Begin Information shown

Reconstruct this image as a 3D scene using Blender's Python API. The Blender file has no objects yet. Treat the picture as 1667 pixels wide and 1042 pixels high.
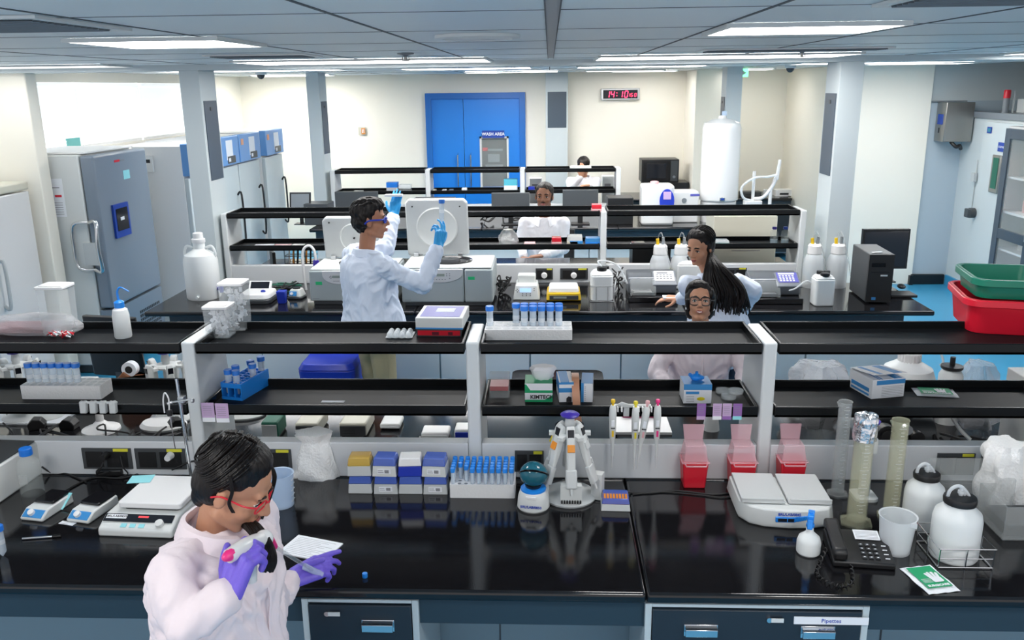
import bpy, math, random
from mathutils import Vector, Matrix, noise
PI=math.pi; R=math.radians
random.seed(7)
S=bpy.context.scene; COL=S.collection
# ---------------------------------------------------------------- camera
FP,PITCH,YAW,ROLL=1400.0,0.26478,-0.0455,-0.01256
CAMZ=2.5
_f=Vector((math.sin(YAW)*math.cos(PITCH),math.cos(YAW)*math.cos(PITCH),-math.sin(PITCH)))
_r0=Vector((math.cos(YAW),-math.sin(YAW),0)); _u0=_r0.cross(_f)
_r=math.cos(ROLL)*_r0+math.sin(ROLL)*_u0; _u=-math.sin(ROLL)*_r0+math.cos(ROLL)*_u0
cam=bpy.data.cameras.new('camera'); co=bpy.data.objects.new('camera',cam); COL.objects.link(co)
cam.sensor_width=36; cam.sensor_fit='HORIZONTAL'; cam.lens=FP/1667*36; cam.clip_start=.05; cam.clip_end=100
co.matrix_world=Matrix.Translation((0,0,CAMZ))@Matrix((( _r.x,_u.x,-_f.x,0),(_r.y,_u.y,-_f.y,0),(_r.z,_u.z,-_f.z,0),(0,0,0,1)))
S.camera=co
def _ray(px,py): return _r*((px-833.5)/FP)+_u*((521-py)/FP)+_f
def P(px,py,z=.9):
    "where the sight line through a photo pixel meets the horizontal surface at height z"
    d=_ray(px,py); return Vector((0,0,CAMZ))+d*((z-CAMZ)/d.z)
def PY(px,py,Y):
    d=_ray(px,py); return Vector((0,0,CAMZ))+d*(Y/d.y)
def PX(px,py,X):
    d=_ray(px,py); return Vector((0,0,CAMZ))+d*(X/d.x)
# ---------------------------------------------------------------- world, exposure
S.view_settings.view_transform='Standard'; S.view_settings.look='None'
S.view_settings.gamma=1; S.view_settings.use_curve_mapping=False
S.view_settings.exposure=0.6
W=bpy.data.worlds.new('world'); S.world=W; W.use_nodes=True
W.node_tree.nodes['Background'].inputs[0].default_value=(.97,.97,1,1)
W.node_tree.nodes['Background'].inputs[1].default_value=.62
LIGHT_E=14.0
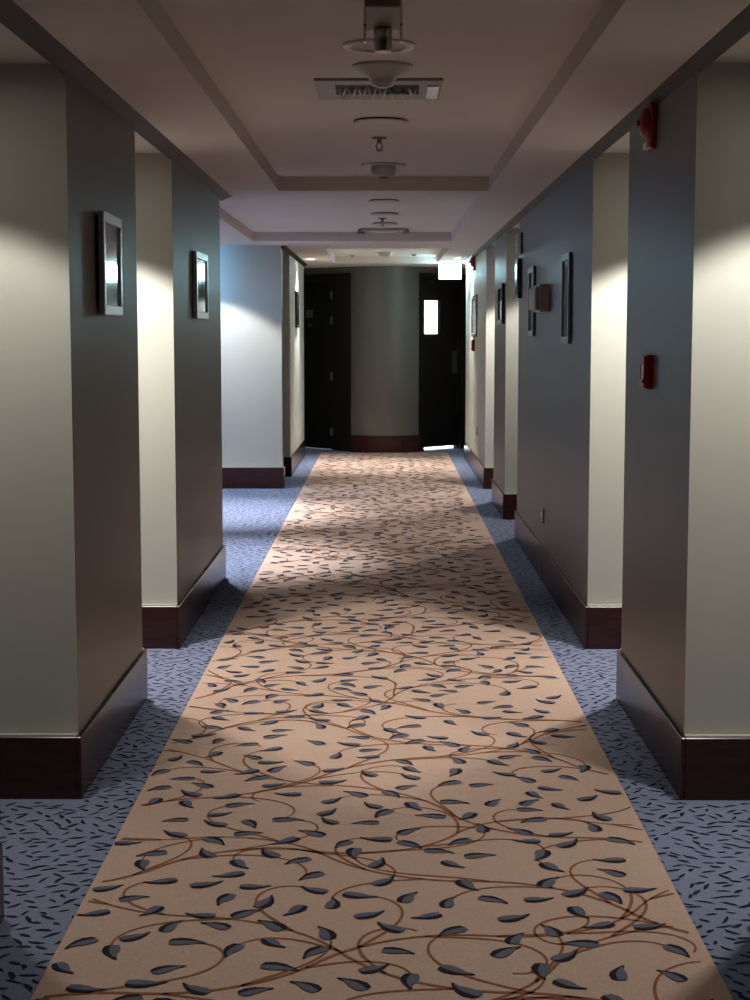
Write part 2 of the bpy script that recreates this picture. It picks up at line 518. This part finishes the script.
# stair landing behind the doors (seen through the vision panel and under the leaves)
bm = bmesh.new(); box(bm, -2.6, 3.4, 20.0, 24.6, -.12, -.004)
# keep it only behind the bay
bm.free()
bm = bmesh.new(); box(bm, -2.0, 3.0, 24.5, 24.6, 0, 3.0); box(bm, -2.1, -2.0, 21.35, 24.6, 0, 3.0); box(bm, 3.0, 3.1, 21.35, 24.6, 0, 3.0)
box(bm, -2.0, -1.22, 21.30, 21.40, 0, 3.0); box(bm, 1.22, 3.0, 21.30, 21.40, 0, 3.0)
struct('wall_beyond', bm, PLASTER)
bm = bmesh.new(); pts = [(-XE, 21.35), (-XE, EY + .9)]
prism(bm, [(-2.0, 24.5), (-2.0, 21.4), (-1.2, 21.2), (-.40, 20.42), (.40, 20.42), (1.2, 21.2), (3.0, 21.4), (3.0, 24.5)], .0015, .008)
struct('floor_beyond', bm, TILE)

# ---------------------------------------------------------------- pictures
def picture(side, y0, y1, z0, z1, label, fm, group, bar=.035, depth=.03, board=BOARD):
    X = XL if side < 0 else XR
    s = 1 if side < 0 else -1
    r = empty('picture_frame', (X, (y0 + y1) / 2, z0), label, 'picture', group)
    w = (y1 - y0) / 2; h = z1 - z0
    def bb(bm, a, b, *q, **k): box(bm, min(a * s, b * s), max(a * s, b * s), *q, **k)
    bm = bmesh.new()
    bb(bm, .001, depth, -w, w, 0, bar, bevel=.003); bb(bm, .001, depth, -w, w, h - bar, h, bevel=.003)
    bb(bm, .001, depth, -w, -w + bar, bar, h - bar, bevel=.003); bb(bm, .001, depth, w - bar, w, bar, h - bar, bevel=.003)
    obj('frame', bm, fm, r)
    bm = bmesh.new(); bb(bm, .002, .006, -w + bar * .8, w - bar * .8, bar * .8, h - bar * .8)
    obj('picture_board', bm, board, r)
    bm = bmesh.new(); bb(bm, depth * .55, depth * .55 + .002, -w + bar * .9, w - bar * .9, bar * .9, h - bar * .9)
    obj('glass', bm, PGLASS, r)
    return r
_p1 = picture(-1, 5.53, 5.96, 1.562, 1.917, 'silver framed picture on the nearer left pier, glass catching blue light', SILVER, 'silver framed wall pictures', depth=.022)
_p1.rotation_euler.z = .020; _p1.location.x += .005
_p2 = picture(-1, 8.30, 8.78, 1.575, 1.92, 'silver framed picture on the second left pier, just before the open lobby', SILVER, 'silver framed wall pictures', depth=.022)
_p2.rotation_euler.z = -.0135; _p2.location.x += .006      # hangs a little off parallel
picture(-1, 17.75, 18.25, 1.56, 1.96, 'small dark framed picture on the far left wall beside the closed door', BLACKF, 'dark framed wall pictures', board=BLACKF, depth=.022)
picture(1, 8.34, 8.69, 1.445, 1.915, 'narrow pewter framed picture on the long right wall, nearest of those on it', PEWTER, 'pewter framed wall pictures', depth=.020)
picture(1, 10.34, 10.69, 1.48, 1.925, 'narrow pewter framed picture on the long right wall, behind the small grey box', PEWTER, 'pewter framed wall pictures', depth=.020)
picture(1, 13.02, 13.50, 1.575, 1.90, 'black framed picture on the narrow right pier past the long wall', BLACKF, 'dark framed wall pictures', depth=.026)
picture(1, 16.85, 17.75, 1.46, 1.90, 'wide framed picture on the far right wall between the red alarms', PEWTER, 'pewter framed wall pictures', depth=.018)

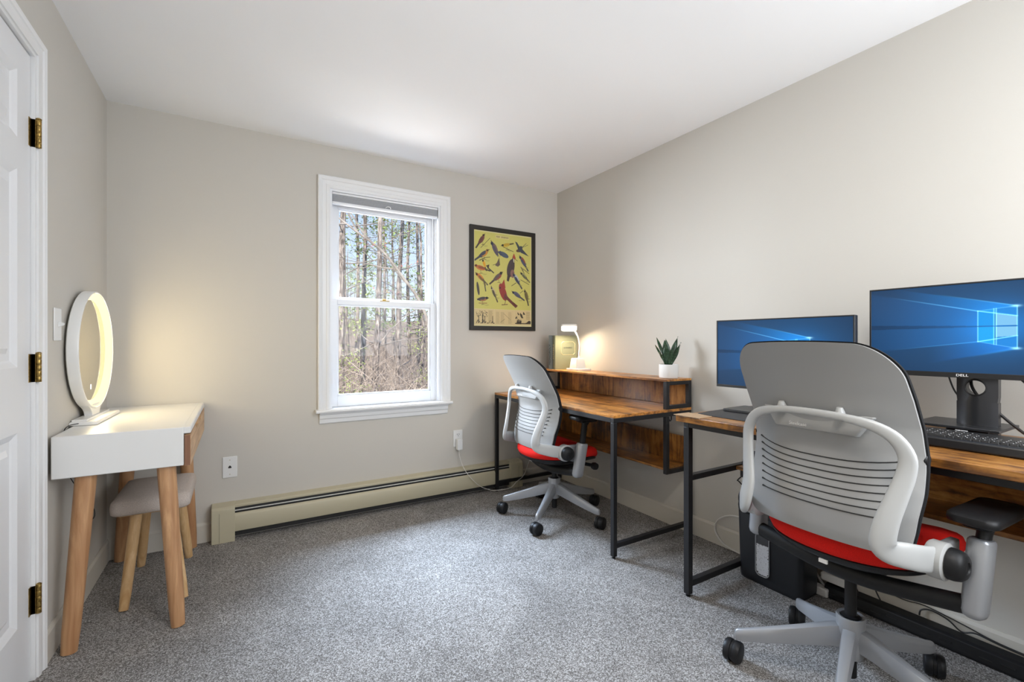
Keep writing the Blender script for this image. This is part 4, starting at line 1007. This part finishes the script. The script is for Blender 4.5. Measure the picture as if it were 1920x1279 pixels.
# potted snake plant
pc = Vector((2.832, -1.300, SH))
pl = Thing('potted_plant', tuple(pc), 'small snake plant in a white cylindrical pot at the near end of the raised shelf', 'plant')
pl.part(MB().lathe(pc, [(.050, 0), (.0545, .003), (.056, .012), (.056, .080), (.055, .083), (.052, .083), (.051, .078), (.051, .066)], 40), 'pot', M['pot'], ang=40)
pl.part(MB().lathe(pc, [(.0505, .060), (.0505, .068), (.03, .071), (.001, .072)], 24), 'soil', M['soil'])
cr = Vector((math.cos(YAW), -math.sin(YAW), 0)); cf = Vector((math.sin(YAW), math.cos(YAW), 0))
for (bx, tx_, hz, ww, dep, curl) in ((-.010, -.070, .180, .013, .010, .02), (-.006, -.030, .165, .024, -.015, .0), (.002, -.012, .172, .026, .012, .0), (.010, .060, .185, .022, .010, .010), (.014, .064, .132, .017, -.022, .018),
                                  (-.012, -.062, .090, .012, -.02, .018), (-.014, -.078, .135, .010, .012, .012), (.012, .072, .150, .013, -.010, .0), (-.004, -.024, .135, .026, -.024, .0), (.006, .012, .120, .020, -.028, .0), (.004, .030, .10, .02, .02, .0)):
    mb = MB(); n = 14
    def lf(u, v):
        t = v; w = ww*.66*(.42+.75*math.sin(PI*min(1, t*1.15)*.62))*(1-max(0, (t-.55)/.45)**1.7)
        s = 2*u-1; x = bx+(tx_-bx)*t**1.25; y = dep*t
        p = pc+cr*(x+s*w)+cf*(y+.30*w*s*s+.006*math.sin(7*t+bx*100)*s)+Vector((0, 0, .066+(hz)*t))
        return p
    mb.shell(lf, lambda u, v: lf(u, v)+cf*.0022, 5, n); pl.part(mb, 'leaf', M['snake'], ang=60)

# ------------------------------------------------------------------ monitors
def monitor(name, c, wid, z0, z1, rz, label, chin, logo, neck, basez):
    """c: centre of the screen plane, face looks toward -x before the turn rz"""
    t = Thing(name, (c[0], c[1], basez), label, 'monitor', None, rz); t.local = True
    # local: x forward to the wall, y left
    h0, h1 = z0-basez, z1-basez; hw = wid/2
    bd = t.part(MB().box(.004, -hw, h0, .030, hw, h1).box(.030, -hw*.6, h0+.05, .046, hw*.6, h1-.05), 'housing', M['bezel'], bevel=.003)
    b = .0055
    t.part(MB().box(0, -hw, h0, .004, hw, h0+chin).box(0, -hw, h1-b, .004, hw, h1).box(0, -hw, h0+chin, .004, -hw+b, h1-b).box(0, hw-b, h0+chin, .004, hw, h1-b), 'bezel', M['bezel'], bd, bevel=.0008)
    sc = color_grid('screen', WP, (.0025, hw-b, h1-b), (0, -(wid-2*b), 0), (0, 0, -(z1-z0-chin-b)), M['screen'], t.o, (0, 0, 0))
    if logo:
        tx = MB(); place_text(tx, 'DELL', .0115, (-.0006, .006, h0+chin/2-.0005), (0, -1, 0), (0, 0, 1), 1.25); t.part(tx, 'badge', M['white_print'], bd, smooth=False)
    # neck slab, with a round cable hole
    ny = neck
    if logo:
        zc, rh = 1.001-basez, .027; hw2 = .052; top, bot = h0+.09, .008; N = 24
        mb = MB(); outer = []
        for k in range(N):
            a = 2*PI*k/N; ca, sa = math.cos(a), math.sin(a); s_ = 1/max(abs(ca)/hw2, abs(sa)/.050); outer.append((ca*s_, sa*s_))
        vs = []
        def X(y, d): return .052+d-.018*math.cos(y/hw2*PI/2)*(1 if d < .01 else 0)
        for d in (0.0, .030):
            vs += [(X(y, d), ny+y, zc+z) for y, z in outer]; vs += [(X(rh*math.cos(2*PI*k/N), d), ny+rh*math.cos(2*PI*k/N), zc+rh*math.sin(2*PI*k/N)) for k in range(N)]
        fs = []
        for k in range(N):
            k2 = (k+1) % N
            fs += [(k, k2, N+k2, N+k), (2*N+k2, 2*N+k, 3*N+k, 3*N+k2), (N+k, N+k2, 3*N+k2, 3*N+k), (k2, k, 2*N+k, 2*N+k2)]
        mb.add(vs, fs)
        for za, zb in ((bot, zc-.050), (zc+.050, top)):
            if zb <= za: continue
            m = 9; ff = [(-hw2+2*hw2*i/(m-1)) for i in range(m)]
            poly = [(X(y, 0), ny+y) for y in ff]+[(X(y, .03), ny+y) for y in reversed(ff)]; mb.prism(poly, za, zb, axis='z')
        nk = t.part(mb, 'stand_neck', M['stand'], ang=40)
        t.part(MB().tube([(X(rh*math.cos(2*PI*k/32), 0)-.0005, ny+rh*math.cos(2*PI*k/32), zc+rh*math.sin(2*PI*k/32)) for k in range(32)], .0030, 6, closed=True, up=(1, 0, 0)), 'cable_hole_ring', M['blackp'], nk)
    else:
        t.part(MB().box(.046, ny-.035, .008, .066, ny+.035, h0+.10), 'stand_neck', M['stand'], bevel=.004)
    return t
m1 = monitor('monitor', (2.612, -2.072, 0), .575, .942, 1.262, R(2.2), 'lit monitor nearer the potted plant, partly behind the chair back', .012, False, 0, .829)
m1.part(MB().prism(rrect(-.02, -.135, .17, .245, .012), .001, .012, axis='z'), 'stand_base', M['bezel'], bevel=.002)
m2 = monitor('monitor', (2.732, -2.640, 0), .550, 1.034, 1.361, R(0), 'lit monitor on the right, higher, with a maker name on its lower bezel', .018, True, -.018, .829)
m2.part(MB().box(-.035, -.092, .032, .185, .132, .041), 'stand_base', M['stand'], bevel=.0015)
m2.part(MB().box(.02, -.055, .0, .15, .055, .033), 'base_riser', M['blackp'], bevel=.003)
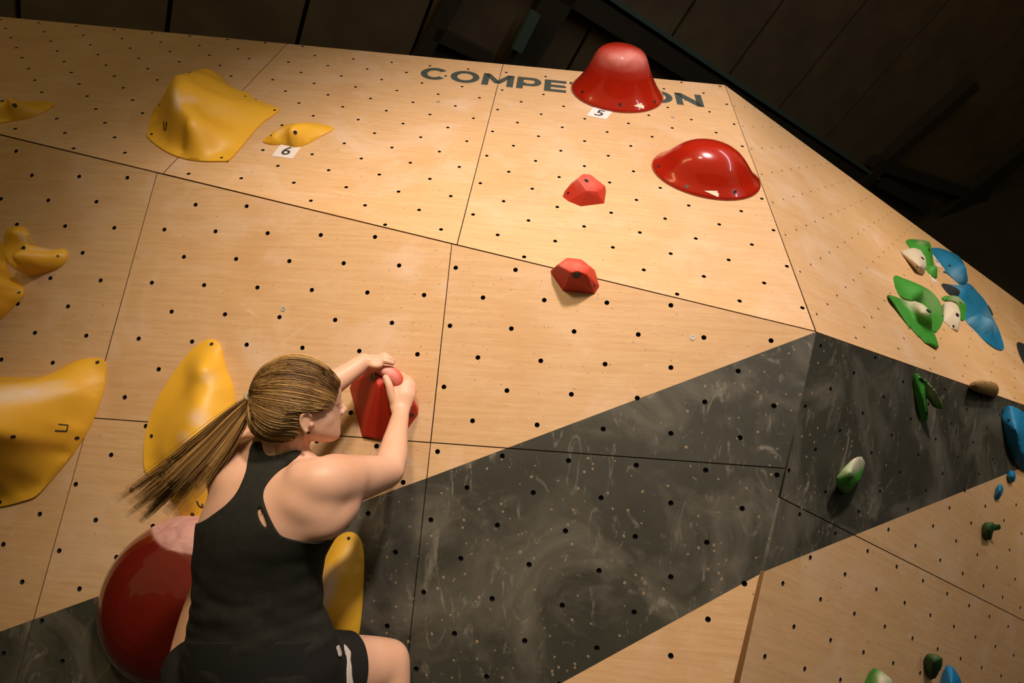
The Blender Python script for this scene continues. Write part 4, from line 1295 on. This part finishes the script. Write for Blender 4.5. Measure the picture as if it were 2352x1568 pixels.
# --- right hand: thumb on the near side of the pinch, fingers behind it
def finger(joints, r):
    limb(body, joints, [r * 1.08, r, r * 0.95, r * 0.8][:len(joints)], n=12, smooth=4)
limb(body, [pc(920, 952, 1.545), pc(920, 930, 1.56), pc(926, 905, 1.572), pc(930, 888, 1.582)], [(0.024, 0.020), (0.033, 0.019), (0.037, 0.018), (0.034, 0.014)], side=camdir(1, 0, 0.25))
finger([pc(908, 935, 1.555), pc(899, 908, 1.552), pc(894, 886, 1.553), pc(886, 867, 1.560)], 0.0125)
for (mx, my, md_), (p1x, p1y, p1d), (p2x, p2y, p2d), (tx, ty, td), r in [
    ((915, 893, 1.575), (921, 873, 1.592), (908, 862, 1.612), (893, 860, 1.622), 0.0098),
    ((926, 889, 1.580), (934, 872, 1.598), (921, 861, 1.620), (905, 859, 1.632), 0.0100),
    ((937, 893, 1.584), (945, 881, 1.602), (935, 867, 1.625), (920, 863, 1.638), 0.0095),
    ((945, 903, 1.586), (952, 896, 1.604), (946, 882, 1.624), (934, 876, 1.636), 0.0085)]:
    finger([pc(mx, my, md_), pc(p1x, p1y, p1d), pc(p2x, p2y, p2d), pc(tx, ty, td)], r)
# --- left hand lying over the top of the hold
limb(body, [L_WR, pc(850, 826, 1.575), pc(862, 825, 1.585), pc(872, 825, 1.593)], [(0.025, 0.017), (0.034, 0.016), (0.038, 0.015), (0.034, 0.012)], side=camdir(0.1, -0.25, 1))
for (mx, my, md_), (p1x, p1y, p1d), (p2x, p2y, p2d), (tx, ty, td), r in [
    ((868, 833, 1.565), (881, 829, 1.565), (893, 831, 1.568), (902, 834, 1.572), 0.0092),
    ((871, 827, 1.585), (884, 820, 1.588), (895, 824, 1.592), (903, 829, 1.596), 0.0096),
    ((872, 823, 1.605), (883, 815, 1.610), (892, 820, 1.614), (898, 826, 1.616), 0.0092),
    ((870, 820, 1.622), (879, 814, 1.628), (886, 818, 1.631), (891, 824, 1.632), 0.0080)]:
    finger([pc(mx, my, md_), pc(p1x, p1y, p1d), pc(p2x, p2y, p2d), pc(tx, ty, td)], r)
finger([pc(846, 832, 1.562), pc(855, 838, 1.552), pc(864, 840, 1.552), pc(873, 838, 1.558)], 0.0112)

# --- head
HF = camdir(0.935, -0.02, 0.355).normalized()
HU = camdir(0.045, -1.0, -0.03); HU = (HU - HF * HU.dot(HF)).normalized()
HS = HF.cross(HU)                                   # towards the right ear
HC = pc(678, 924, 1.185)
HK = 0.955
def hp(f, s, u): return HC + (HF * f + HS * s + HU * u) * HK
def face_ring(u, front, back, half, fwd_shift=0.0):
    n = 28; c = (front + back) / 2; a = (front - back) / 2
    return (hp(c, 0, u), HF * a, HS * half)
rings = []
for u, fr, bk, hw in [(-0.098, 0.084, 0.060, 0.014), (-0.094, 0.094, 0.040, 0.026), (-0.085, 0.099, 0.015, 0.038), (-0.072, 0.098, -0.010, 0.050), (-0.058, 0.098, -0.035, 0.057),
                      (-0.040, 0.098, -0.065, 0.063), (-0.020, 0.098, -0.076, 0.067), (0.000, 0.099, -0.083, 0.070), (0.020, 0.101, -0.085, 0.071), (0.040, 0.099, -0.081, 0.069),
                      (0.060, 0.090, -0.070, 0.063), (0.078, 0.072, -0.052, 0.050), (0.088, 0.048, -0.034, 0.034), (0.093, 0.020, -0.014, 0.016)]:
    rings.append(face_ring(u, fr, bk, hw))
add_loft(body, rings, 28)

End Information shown

» Exercise aim:
Nothing but the lines from the one with "Keep writing the" through the one with "mb.shell(lf, lambda u, v: lf(u, v)+cf*.0022, 5, n);" should be retyped; include both and keep them exact.

» Exercise response:
Keep writing the Blender script for this image. This is part 4, starting at line 1007. This part finishes the script. The script is for Blender 4.5. Measure the picture as if it were 1920x1279 pixels.
# potted snake plant
pc = Vector((2.832, -1.300, SH))
pl = Thing('potted_plant', tuple(pc), 'small snake plant in a white cylindrical pot at the near end of the raised shelf', 'plant')
pl.part(MB().lathe(pc, [(.050, 0), (.0545, .003), (.056, .012), (.056, .080), (.055, .083), (.052, .083), (.051, .078), (.051, .066)], 40), 'pot', M['pot'], ang=40)
pl.part(MB().lathe(pc, [(.0505, .060), (.0505, .068), (.03, .071), (.001, .072)], 24), 'soil', M['soil'])
cr = Vector((math.cos(YAW), -math.sin(YAW), 0)); cf = Vector((math.sin(YAW), math.cos(YAW), 0))
for (bx, tx_, hz, ww, dep, curl) in ((-.010, -.070, .180, .013, .010, .02), (-.006, -.030, .165, .024, -.015, .0), (.002, -.012, .172, .026, .012, .0), (.010, .060, .185, .022, .010, .010), (.014, .064, .132, .017, -.022, .018),
                                  (-.012, -.062, .090, .012, -.02, .018), (-.014, -.078, .135, .010, .012, .012), (.012, .072, .150, .013, -.010, .0), (-.004, -.024, .135, .026, -.024, .0), (.006, .012, .120, .020, -.028, .0), (.004, .030, .10, .02, .02, .0)):
    mb = MB(); n = 14
    def lf(u, v):
        t = v; w = ww*.66*(.42+.75*math.sin(PI*min(1, t*1.15)*.62))*(1-max(0, (t-.55)/.45)**1.7)
        s = 2*u-1; x = bx+(tx_-bx)*t**1.25; y = dep*t
        p = pc+cr*(x+s*w)+cf*(y+.30*w*s*s+.006*math.sin(7*t+bx*100)*s)+Vector((0, 0, .066+(hz)*t))
        return p
    mb.shell(lf, lambda u, v: lf(u, v)+cf*.0022, 5, n); pl.part(mb, 'leaf', M['snake'], ang=60)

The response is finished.